Consider a device the size of a grain of salt that can process information a billion times faster than the human brain. Inspired by animal nervous systems, the “photonic neuron” uses light instead of electrochemical impulses to process information at lightning-quick speeds.

And in the lab of electrical engineering professor Paul Prucnal, it’s becoming a reality. “It’s a way of encoding more information and processing it more quickly,” Prucnal said.

Alex Tait ’12, one of the lab’s summer interns, has contributed a device that acts as the decision-making part of the neuron. It’s called the double ring enhanced asymmetric Mach-Zehnder interferometer. (Thankfully, it makes an easy acronym: They call it the DREAM device.)

But more on that later. Before there was a DREAM, there were meetings — and the occasional free pizza. Tait, along with William Herlands ’12, Mitchell Nahmias ’12, and Nicole Rafidi ’12, are almost two years into the project, a research collaboration with aerospace and defense company Lockheed Martin that began in 2008. The seniors first became involved as sophomores, attending weekly meetings in Prucnal’s lab.

“They just came to the meetings and hung out,” Prucnal said. “The students would sit and listen, like a seminar, but also began offering suggestions and taking courses in neuroscience — and pretty soon became experts themselves.”

For now the lab is filled with boxes and fiber-optic cables — off-the-shelf technology that allows the team to experiment.

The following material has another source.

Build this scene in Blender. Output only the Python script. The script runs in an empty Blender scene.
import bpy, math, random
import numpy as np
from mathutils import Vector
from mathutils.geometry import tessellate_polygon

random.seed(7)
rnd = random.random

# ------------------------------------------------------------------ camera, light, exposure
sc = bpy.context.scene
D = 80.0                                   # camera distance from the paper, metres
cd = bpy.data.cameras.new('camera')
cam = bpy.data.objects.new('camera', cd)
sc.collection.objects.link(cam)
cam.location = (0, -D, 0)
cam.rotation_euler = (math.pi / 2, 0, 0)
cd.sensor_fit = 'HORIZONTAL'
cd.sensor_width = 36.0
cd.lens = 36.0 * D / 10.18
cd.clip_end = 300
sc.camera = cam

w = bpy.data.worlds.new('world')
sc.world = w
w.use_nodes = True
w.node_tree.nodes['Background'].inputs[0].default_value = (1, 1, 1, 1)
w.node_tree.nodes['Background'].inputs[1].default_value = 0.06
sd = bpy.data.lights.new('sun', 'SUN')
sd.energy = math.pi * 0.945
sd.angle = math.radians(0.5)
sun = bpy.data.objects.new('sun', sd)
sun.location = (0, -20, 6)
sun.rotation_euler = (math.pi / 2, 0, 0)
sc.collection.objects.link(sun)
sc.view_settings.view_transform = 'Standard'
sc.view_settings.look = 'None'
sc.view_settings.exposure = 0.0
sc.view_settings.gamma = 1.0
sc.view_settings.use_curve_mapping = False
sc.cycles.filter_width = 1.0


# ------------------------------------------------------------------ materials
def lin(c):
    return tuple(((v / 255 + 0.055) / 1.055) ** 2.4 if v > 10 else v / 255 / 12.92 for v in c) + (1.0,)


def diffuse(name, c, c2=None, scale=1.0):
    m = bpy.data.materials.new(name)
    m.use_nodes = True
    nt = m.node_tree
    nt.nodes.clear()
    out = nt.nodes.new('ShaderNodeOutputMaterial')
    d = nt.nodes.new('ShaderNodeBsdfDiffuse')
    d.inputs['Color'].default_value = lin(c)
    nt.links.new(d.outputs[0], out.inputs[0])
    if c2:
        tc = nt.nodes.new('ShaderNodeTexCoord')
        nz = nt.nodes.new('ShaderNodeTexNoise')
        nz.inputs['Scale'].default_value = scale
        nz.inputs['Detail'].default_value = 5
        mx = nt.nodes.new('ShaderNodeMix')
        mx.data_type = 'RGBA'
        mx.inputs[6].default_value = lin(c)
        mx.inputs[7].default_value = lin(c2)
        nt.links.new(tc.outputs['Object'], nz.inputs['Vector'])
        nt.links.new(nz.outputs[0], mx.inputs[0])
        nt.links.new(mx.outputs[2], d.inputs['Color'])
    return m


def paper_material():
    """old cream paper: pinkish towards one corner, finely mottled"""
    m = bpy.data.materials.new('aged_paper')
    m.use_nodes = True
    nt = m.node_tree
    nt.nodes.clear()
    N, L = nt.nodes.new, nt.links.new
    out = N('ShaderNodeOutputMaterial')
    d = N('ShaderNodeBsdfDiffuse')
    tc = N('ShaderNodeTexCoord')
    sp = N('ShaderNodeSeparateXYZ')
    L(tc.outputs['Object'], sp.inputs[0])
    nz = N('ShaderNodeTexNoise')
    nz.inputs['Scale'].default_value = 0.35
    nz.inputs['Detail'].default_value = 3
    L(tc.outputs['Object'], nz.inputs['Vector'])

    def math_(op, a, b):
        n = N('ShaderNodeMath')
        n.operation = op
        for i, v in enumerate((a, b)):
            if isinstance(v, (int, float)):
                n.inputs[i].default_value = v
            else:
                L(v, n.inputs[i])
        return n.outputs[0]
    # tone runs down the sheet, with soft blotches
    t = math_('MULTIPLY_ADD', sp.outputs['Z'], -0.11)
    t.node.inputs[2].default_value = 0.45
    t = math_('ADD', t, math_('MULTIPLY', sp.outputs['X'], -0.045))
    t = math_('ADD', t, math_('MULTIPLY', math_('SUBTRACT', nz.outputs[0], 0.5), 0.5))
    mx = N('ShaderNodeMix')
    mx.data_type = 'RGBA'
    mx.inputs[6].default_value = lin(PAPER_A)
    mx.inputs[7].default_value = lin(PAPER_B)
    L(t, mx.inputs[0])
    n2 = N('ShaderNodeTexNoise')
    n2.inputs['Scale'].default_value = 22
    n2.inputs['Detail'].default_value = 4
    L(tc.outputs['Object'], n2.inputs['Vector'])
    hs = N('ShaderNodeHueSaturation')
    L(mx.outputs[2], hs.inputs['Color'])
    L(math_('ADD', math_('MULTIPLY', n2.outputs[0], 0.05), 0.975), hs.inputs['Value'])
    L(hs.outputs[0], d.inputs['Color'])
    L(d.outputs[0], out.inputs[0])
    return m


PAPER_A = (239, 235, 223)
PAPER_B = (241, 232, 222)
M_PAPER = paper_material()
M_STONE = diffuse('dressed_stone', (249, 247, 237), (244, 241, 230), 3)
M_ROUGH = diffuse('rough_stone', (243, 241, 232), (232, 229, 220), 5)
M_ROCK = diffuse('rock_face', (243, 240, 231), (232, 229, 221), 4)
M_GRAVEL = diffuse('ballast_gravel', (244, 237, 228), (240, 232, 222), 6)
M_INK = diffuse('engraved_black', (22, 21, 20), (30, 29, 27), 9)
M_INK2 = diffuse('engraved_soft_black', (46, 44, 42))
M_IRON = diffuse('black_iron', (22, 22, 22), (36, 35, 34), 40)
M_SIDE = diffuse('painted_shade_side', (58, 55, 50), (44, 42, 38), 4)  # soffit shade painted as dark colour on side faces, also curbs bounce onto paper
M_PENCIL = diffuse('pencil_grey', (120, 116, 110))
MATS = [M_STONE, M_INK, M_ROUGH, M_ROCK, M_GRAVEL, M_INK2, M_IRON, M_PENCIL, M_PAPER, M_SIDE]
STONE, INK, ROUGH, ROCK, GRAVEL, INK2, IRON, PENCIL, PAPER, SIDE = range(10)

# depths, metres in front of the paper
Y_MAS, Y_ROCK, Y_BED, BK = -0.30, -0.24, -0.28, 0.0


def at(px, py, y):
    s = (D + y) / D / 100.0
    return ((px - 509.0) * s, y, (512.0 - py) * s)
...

Next year’s plan is to integrate microscopic versions of the photonic neuron on a microchip. The ultimate goal is to make a signal processor that functions the way an animal neural circuit does — with decision-making and learning — but at the speed of light. Already the lab has built a photonic circuit that mimics the basic neural circuit that crayfish use to escape danger.

The technology eventually might be used to help in tasks that require a lot of computational power or extremely quick decision-making, like processing large amounts of surveillance video or ejecting a pilot from a jet plane.

The four seniors have become an integral part of Prucnal’s lab, where undergraduates, graduate students, and postdocs work throughout the year. This summer, Tait and Nahmias stayed on campus to work on the project.

Undergraduates have had the opportunity not only to present their work at a conference in Santa Fe, N.M. (where Prucnal said they “created quite a stir”), but also to contribute to a new technology. Which brings us back to the DREAM device, Tait’s senior-thesis project and the fruits of his summer research. The device, which distinguishes relevant signals from noise, has seen major contributions from all of the students. It’s a “breakthrough,” Prucnal said.

“It’s a really great experience for undergrads because it’s so new,” Tait said. “There haven’t been 40 years of people looking at the same problem — we have the first crack at it.”